Cyclocross paves the way

Most of the time, the grassy expanse of Bloomingdale Park just north of St. Mary’s River and west of Wells Street is a picture of tranquility. On Wednesday evenings from August to December, however, it becomes a gathering spot for some of Fort Wayne’s most daring and adrenaline-addicted cyclists.

The 30 or so athletes – ranging in age from pre-teen to 50-something – congregate at 6 pm to pedal laps on a mile-long course that twists and turns across the lawn and through shady tree groves. The unpaved track seems designed for burly mountain bikes, but most participants favor lightweight bikes equipped with road-style dropped handlebars and knobby, all-terrain tires.

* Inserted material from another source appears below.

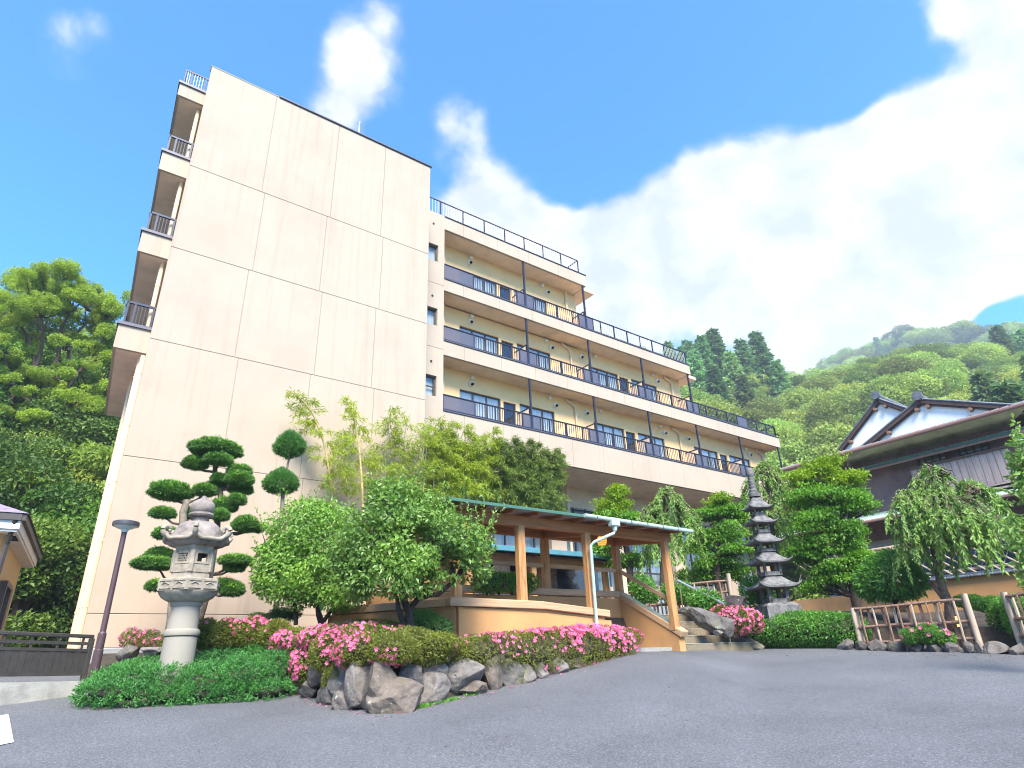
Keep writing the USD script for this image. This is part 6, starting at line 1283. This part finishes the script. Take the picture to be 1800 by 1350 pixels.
bamboo('dense pale green bamboo thicket behind the left end of the walkway roof', [(at(x, 925, Y=Yb+.1*(i % 4)), at(x, ty+15, Y=Yb+.1*(i % 4)), at(tx, ty, Y=Yb), .022, .30) for i, (x, tx, ty) in enumerate(((762, 768, 738), (775, 800, 742), (790, 785, 752), (800, 822, 748), (815, 830, 760), (835, 852, 768), (845, 838, 775), (868, 868, 750), (780, 758, 765), (825, 800, 775), (855, 872, 772)))], 103, 'leaf_bamboo', 1.6, 'culm_green')
bamboo('dark green drooping bamboo behind the middle of the walkway roof', [(at(x, 930, Y=Yb+.1*(i % 3)), at(x, ty+15, Y=Yb), at(tx, ty, Y=Yb), .02, .16) for i, (x, tx, ty) in enumerate(((880, 886, 772), (895, 905, 770), (905, 930, 776), (920, 915, 785), (935, 950, 792), (950, 975, 790), (962, 988, 798), (945, 970, 800), (890, 878, 785), (930, 942, 780), (970, 985, 815)))], 104, 'leaf_bamboo_dark', 2.0, 'culm_green')

# ================================================================== WOODED SLOPES
def class_tree(name, crown, trunk, lm, bark):
    c = stage.CreateClassPrim('/World/'+name); h = H(c, np.zeros(3))
    put('trunk', trunk, MAT[bark], h); put('crown', crown, MAT[lm], h); return h
def wild_puffs(rg, n, w, h, z0):
    out = []
    for i in range(n):
        u = rg.uniform(0, 1); z = z0+(h-z0)*u; rmax = w*math.sqrt(max(.05, 1-(2*u-.9)**2*.85)); th = rg.uniform(0, 2*PI); r = rmax*rg.random()**.5*.72; s = w*rg.uniform(.30, .48); out.append((math.cos(th)*r, math.sin(th)*r, z, s, s, s*.72))
    return out
rg = np.random.default_rng(200); protos = {}
def mk(nm, n, w, h, z0, cnt, L, W, lm, bark='bark_dark', **kw):
    pfs = wild_puffs(rg, n, w, h, z0); V = foliage(rg, pfs, cnt, L, W, **{**dict(depth=.5, out=.6, droop=.1, rnd=.8, nrm=.7, cull=.7), **kw})
    tr = MB(); tr.tube([(0, 0, -.15), (0.01, 0, h*.4), (0, .02, h*.8)], [.04*w*2, .03*w*2, .012], 6)
    for p in pfs[::2]: tr.tube(curve((0, 0, h*.3), p[:3], (0, 0, .03), 5), np.linspace(.025, .006, 5)*w*2, 4, cap=False)
    return class_tree(nm, V, tr, lm, bark)
PB1 = mk('broadleaf_tree_kind', 17, .42, .92, .30, 11000, .032, .022, 'leaf_forest')
PB2 = mk('light_broadleaf_tree_kind', 17, .46, .85, .28, 10000, .033, .023, 'leaf_hill')
PB3 = mk('pale_bamboo_clump_kind', 15, .38, .95, .2, 6000, .055, .02, 'leaf_hill_bamboo', droop=.6)
# conifer: tiers of drooping sprays
def conifer(nm, lm):
    P, N = [], []
    for z in np.linspace(.16, 1.0, 17):
        r = .25*(1.03-z)**.75+.012; m = int(300*(r/.25)+20); th = rg.uniform(0, 2*PI, m); q = r*rg.random(m)**.45*(.75+.25*np.sin(th*5+z*40))
        P.append(np.stack([q*np.cos(th), q*np.sin(th), z-.10*q/.25+rg.normal(0, .012, m)], 1)); N.append(np.stack([np.cos(th), np.sin(th), 0*th+.1], 1))
    P, N = np.vstack(P), np.vstack(N); V = leaves(P, unit(N+rg.normal(size=P.shape)*.4+[0, 0, -.25]), unit(rg.normal(size=P.shape)*.5+[0, 0, 1]), .07, .035)
    return class_tree(nm, V, MB().tube([(0, 0, -.15), (0, 0, .95)], [.018, .004], 6), lm, 'bark_dark')
PC1 = conifer('conifer_kind', 'leaf_hill_conifer')
def tz(x, y): return float(terrain(np.array([x]), np.array([y]))[0])
KINDS = {'b': (PB2, 'hillside_tree', 'rounded green broadleaf tree in the wood on the far hillside', 'tree', 'broadleaf trees on the hillside'),
         'c': (PC1, 'conifer_tree', 'dark pointed conifer in the wood on the far hillside', 'conifer', 'conifers on the hillside'),
         'p': (PB3, 'bamboo_clump', 'pale yellowish bamboo clump on the far hillside', 'bamboo', 'bamboo clumps on the hillside'),
         'f': (PB1, 'forest_tree', 'dense dark green tree in the wood left of the hotel', 'tree', 'trees in the dark wood on the left')}
def plant(kind, px, D, size, wide=1.0, z=None, label=None):
    p = at(px, 900, D=D); zz_ = tz(p[0], p[1]) if z is None else z
    P_, nm, lab, cat, grp = KINDS[kind]; inst(nm, P_, (p[0], p[1], zz_-.3), rg.uniform(0, 360), (size*wide, size*wide, size), label or lab, cat, None if label else grp)
# right hillside: the nearer and larger trees one by one
cand = []
for az_d in np.arange(43, 86, 1.0):
    for r in np.concatenate([np.arange(62, 130, 8.5), np.arange(130, 240, 11.0)]):
        a = math.radians(az_d+rg.normal(0, .35)); rr = r+rg.normal(0, 2.5); cand.append((rr*math.sin(a), rr*math.cos(a), rr, az_d))
rg2 = np.random.default_rng(9)
cand = [c for c in cand if rg2.random() < min(1.0, (c[2]/130)**1.0*.75+.12)]
cand.sort(key=lambda c: c[2]); nind = 0; stuff = {'b': [], 'c': [], 'p': []}
for (x, y, r, azd) in cand:
    z = tz(x, y); nz = meshkit.noise(np.array([x/30, y/30, 0.0]), 3); n2 = meshkit.noise(np.array([x/22, y/22, 5.0]), 8)
    k = 'c' if (azd < 58 and r > 140 and nz > .42) or (azd > 76 and nz > .6) else ('p' if n2 > .56 and r < 200 else 'b')
    size = {'b': 12.5, 'c': 17.0, 'p': 10.5}[k]*rg2.uniform(.75, 1.25); wd = {'b': 1.05, 'c': .85, 'p': 1.0}[k]
    if nind < 300:
        P_, nm, lab, cat, grp = KINDS[k]; inst(nm, P_, (x, y, z-.6), rg2.uniform(0, 360), (size*wd, size*wd, size), lab, cat, grp); nind += 1
    else: stuff[k].append((x, y, z-.6, size*wd, size))
for px, D, size, z_ in ((1232, 152, 21, 0), (1250, 158, 25, 0), (1272, 160, 27, 0), (1298, 150, 22, 0), (1322, 165, 23, 0), (1352, 168, 25, 0), (1378, 160, 18, 0), (1262, 135, 19, 0), (1310, 138, 18, 0)):
    p = at(px, 700, D=D); P_, nm, lab, cat, grp = KINDS['c']; inst(nm, P_, (p[0], p[1], tz(p[0], p[1])-.5), rg2.uniform(0, 360), (size*.95, size*.95, size), 'tall blue green conifer on the skyline just right of the hotel', cat, 'tall conifers on the skyline')
# the far ridge and whatever lies past three hundred: one wood
for az_d in np.arange(58, 92, .95):
    for r in np.arange(355, 520, 17.0):
        a = math.radians(az_d+rg2.normal(0, .4)); rr = r+rg2.normal(0, 6); x, y = rr*math.sin(a), rr*math.cos(a); s = rg2.uniform(17, 27); stuff['b' if rg2.random() < .75 else 'c'].append((x, y, tz(x, y)-.8, s*1.1, s))
pi_ = UsdGeom.PointInstancer.Define(stage, '/World/hillside_wood'); pi_.GetPrim().SetCustomDataByKey('kind', 'stuff')
meta(H(pi_.GetPrim(), (0, 0, 0)), 'continuous green wood covering the far hillside and ridge', 'wood')
pos, idx, scl, ori = [], [], [], []
for n_, k in enumerate('bcp'):
    x_ = UsdGeom.Xform.Define(stage, f'/World/hillside_wood/kind_of_{["broadleaf", "conifer", "bamboo"][n_]}'); x_.GetPrim().GetReferences().AddInternalReference(KINDS[k][0].prim.GetPath()); pi_.CreatePrototypesRel().AddTarget(x_.GetPath())
    for (x, y, z, w_, h_) in stuff[k]:
        pos.append((x, y, z)); idx.append(n_); scl.append((w_, w_, h_)); a = rg2.uniform(0, PI); ori.append(Gf.Quath(math.cos(a), 0, 0, math.sin(a)))
pi_.CreatePositionsAttr(Vt.Vec3fArray([Gf.Vec3f(*map(float, p)) for p in pos])); pi_.CreateProtoIndicesAttr(Vt.IntArray(idx)); pi_.CreateScalesAttr(Vt.Vec3fArray([Gf.Vec3f(*map(float, p)) for p in scl])); pi_.CreateOrientationsAttr(Vt.QuathArray(ori))
LEFT = {'b': ('lighter green broadleaf tree in the wood left of the hotel', 'tree', 'lighter trees in the wood on the left'), 'p': ('pale drooping bamboo clump in the wood left of the hotel', 'bamboo', 'bamboo clumps in the wood on the left')}
# left: the dark wood and the great spreading tree above it
for i, az_d in enumerate(np.arange(-17, 9, 1.15)):
    for r in (31, 35.5, 41, 47, 54, 63):
        a = math.radians(az_d+rg2.normal(0, .4)); rr = r+rg2.normal(0, 1.2); x, y = rr*math.sin(a), rr*math.cos(a)
        if az_d > 3 and r < 33: continue
        if -14 < az_d < -1 and r < 33 and x > -9 and x < .5 and y < 32: continue
        u_ = rg2.random(); kk_ = 'f' if u_ < .55 else ('b' if u_ < .8 else 'p'); size = rg2.uniform(5.0, 8.0)*(r/40)**.4; P_, nm, lab, cat, grp = KINDS['f'] if kk_ == 'f' else (KINDS[kk_][0], KINDS[kk_][1].replace('hillside', 'forest'), *LEFT[kk_])
        inst(nm, P_, (x, y, tz(x, y)-.5), rg2.uniform(0, 360), (size, size, size), lab, cat, grp)
CD = 46.0; rg = np.random.default_rng(300)
cp_ = [(60, 498, 110, 46), (115, 494, 110, 44), (30, 525, 90, 50), (90, 520, 90, 40), (150, 520, 90, 46), (185, 548, 70, 56), (20, 560, 70, 40), (105, 545, 60, 40), (165, 560, 70, 44), (195, 590, 50, 50), (10, 600, 60, 44), (-30, 540, 80, 70), (60, 660, 90, 30), (105, 690, 90, 36), (150, 690, 70, 30), (175, 640, 60, 36), (45, 690, 80, 30), (80, 478, 70, 26), (-20, 640, 80, 50), (190, 670, 50, 50), (140, 600, 50, 30), (60, 600, 60, 36), (120, 650, 60, 30), (30, 650, 60, 40), (180, 620, 60, 40), (80, 720, 110, 40), (170, 720, 80, 40), (20, 720, 80, 40)]
pfs = []
for (x, y, w, h) in cp_:
    for _ in range(9): k_ = rg.uniform(.25, .62); pfs.append(pf(x+rg.normal(0, w*.32), y+rg.normal(0, h*.26), CD+rg.uniform(-2.5, 2.5), w*k_, h*k_*1.1))
cb = at(95, 905, D=CD); cb[2] = tz(cb[0], cb[1])
ct = thing('great_camphor_tree', 'great spreading tree with sunlit yellow green crown above the dark wood', 'tree', cb)
mb = MB(); fk = [[cb, at(88, 790, D=CD), at(85, 720, D=CD), at(92, 650, D=CD), at(108, 580, D=CD), at(118, 520, D=CD)], [at(85, 720, D=CD), at(60, 650, D=CD), at(48, 590, D=CD), at(40, 540, D=CD)], [at(88, 700, D=CD), at(120, 640, D=CD), at(130, 590, D=CD), at(150, 540, D=CD)], [at(90, 715, D=CD), at(140, 655, D=CD), at(175, 610, D=CD), at(185, 570, D=CD)], [at(86, 730, D=CD), at(30, 690, D=CD), at(5, 620, D=CD)], [at(60, 650, D=CD), at(75, 600, D=CD), at(80, 520, D=CD)], [at(90, 725, D=CD), at(150, 700, D=CD), at(185, 680, D=CD)]]
allp = []
for i, q in enumerate(fk): allp += list(branch(mb, q, .30 if i == 0 else .15, .05, rg, .16, 9))
put('trunk', mb, MAT['bark'], ct, smooth=True); allp = np.array(allp); mb = MB()
for p in pfs:
    c = np.array(p[:3]); q = allp[np.argmin(((allp-c)**2).sum(1))]; mb.tube(wiggle(q, c, .12, rg, 5), np.linspace(.07, .02, 5), 4, cap=False)
put('branches', mb, MAT['bark'], ct)
put('crown', foliage(rg, pfs, 190000, .12, .075, depth=.6, out=.6, droop=.05, rnd=.8, nrm=.6, cull=.5, gap=(1.3, .36)), MAT['leaf_camphor'], ct)

# fallen petals and leaf litter on the asphalt
rg = np.random.default_rng(400); P = []
for px in np.concatenate([rg.uniform(505, 1110, 90)]):
    b = G(px, float(np.interp(px, bx_, by_))+abs(rg.normal(2, 5))); P.append([b[0], b[1], float(asphalt_z(b[0], b[1]))+.006])
P = np.array(P); N = unit(rg.normal(size=P.shape)*.25+[0, 0, 1]); put('fallen_petals', blossoms(rg, P, N, .016), MAT['petal_pink'], label='few pink petals fallen on the asphalt along the boulder wall', cat='petals', kind='stuff')
P = []
for px in np.concatenate([rg.uniform(150, 520, 160), rg.uniform(505, 1110, 200), rg.uniform(1310, 1800, 160)]):
    yb_ = float(np.interp(px, [150, 360, 480], [1243, 1231, 1213])) if px < 480 else (float(np.interp(px, bx_, by_)) if px < 1150 else float(np.interp(px, [1310, 1500, 1800], [1142, 1144, 1154])))
    b = G(px, yb_+abs(rg.normal(0, 5))+.5); P.append([b[0], b[1], float(asphalt_z(b[0], b[1]))+.006])
for _ in range(120):
    x, y = rg.uniform(1, 12), rg.uniform(5, 10.5); P.append([x, y, float(asphalt_z(x, y))+.006])
P = np.array(P); put('leaf_litter', leaves(P, unit(rg.normal(size=P.shape)*[1, 1, .12]), unit(rg.normal(size=P.shape)*.2+[0, 0, 1]), rg.uniform(.02, .05, len(P)), .018), MAT['log_wood'], label='scattered dry leaves along the edges of the asphalt', cat='leaves', kind='stuff')

gl_ = at(1681, 1092, D=D1+.9); gl = thing('garden_lamp', 'small lit garden lamp behind the right hand log fence', 'garden lamp', (gl_[0], gl_[1], 1.75))
put('stem', MB().box(gl_[0]-.03, gl_[0]+.03, gl_[1]-.03, gl_[1]+.03, 1.7, gl_[2]-.12), MAT['lamp_pole_paint'], gl)
put('shade', MB().box(gl_[0]-.055, gl_[0]+.055, gl_[1]-.055, gl_[1]+.055, gl_[2]-.12, gl_[2]+.10, .01), MAT['lamp_glow_small'], gl)
put('cap', MB().box(gl_[0]-.07, gl_[0]+.07, gl_[1]-.07, gl_[1]+.07, gl_[2]+.103, gl_[2]+.13, .008), MAT['lamp_pole_paint'], gl)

The sport is called cyclocross, a type of off-road bicycle racing that originated in Europe at the turn of the 20th century but has only recently gained a foothold in the United States. According to the sport’s governing body, USA Cycling, cyclocross is now the fastest-growing cycling discipline in the country, with participation more than quadrupling in the past decade.

Fort Wayne’s riverside training races, sponsored by Fort Wayne Outfitters and now in their tenth year, have easily kept pace with the nationwide explosion in popularity.

“It’s kind of neat to watch the sport grow from five people showing up 10 years ago to 30 people on a Wednesday night now,” said Chad Tieman, who helps organize the rides.

Cyclocross courses are designed to test fitness and bike-handling skills, and might include anything from grass, mud and sand to sharp turns, steep hills and low barricades that force cyclists to dismount and carry their bikes for short distances. With the season running from late summer into winter, riders also face variable weather conditions, from 90 degrees and dry in August to 20 degrees and snowing in December.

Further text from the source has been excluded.